A Republican-dominated General Assembly is churning out legislation targeting the new minorities: Asian and Hispanic immigrants and LGBT Virginians, all of whom have a growing presence in the vote-rich metropolitan areas that favour Democrats. Such legislation—and the pointed debate it engenders—sharply contrasts with the image of Virginia as a forward-thinking, Upper South state that began to emerge in 1989 with the victory of L. Douglas Wilder as the nation’s first African American governor.

And though Virginia is a suburban-dominated state in which the majority of residents are non-natives with increasingly moderate views that favour Democrats, hyper-partisan gerrymandering has allowed Republicans, for most of the past 15 years, to maintain a firm grip on the legislature.

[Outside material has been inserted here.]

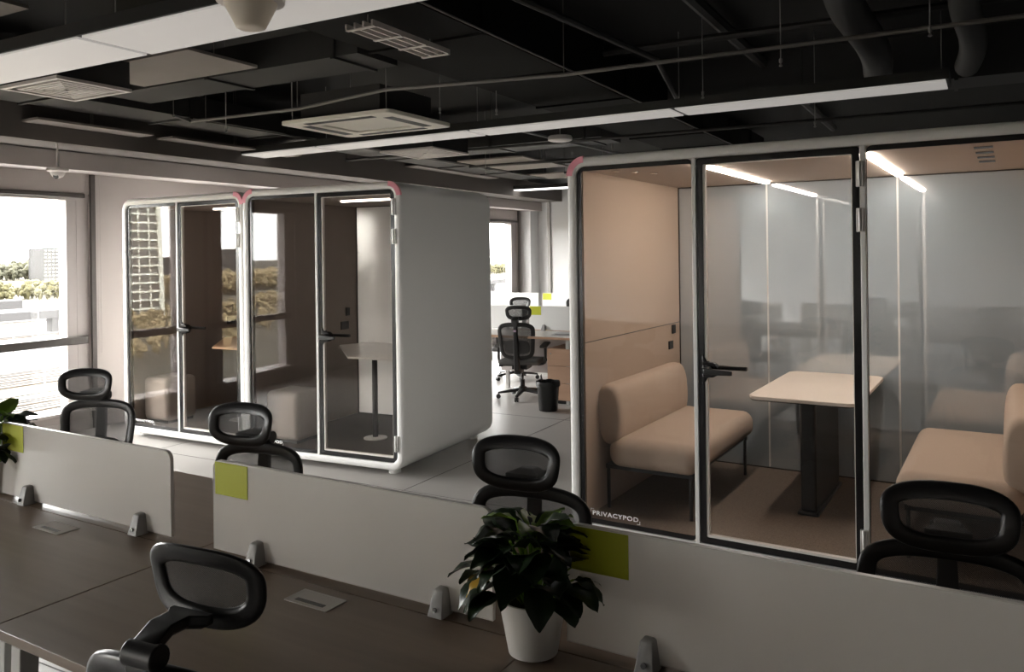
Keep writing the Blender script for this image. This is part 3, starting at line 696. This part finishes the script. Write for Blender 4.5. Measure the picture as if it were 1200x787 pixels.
def plant(label, loc, seed, rz=0, pale=.12):
    rnd = random.Random(seed)
    t = thing('potted_plant', label, 'plant', loc, rz, 'potted plants on the desks')
    b = MB(); b.lathe([(.052, 0), (.058, .003), (.079, .120), (.0815, .126), (.0815, .132), (.0755, .132), (.073, .118)], n=40); b.build('pot', M['pot'], t, ang=50)
    b = MB(); b.lathe([(.068, .110), (.067, .120), (.01, .124)], n=24); b.build('soil', M['soil'], t)
    lv = MB(); st = MB(); lv.limit = .105 if rz == 0 else 9
    N = 74
    for i in range(N):
        f = i / N; az = i * 2.39996 + rnd.uniform(-.3, .3)
        h = .155 + .14 * (1 - f) + rnd.uniform(-.015, .02); r = .02 + .085 * f ** .8 + rnd.uniform(-.01, .012)
        p = Vector((r * cos(az), r * sin(az), h))
        L = rnd.uniform(.080, .115) * (1 if f > .12 else .8); w = L * rnd.uniform(.30, .40)
        el = rnd.uniform(.25, .9) - .7 * f; bend = rnd.uniform(.5, 1.15)
        mi = 1 if (f < pale and rnd.random() < .5) else 0
        leaf(lv, p, az, el, L, w, bend, mi, rnd.uniform(-.5, .5))
        m = p * .5; st.tube([(.25 * p.x, .25 * p.y, .115), (m.x * 1.0, m.y * 1.0, .115 + (h - .115) * .6), tuple(p)], .0022, 5)
    for az, r, h, L, el, mi in ((3.0, .06, .20, .10, .1, 1), (2.2, .03, .25, .09, .9, 1), (1.2, .02, .27, .10, .8, 1), (-2.4, .10, .18, .07, -.2, 2), (-2.0, .05, .22, .09, .4, 1)):
        leaf(lv, (r * cos(az), r * sin(az), h), az, el, L, .022, .8, mi)
    lv.build('foliage', [M['leaf'], M['leaf2'], M['leaf3']], t, ang=80)
    st.build('stems', M['leaf2'], t)
    return t
plant('leafy dark green plant in a white pot between second and third screens', (-.885, 1.683, .7505), 11)
plant('potted leafy plant at the extreme left edge beside the first screen', (-3.42, 1.86, .7505), 5, 1.7, .6)

# ------------------------------------------------------------------ office chairs
def outline(wt, wb, z0, z1, r, n=7):
    """closed outline, rounded, tapering from wt (top half width) to wb (bottom half width)"""
    N = 64; zc, hz = (z0 + z1) / 2, (z1 - z0) / 2; hx = (wt + wb) / 2; res = []
    e1 = min(.9, r / hx * 1.35 + .10); e2 = min(.9, r / hz * .72 + .08)
    for k in range(N):
        a = 2 * pi * k / N; c, s_ = cos(a), sin(a)
        z = zc + hz * abs(s_) ** e2 * (1 if s_ > 0 else -1)
        x = (hx + (wt - wb) / 2 * (z - zc) / hz) * abs(c) ** e1 * (1 if c > 0 else -1)
        res.append((x, z))
    # even spacing along the curve
    L_ = [0.]
    for k in range(N): p, q = res[k], res[(k + 1) % N]; L_.append(L_[-1] + math.hypot(p[0] - q[0], p[1] - q[1]))
    out = []
    for m_ in range(N):
        t_ = L_[-1] * m_ / N; k = max(i for i in range(N) if L_[i] <= t_ + 1e-9); f_ = (t_ - L_[k]) / max(L_[k + 1] - L_[k], 1e-9)
        p, q = res[k], res[(k + 1) % N]; out.append((p[0] + (q[0] - p[0]) * f_, p[1] + (q[1] - p[1]) * f_))
    return out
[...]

The next governor, in 2021, will accept or reject new legislative boundaries based on the previous year’s census. Population growth and accelerating diversity favour the Democrats, but those trends can be blunted with gerrymandering. A map that favours the Republicans is almost certain to be put in place if there is a Republican governor to sign it.

That allows Republicans to focus on ideas that matter most to their narrowing, conservative and largely rural base. They do not appear to mind that this projects, to an audience beyond Virginia, a discomfiting picture of America’s 12th-largest state.

Republicans are also pushing a requirement that residents registering to vote must produce a birth certificate. Likely to be vetoed by Terry McAuliffe, the departing Democratic governor, the bill would be the latest obstacle to voting pressed by Republicans in what Democrats say is a continuing effort to suppress turnout of their most reliable voters: seniors, students, minorities, and foreign-born newcomers.

The debate over these issues is a preliminary proxy battle over higher stakes. In November, Virginia will choose a new governor. The election is likely to be viewed as early referendum on the Trump presidency. Republicans no longer control Virginia’s statewide offices, such as governor and United States senator. And they are desperate to win back the governorship, if only to perpetuate Republican legislative power into the 2030s.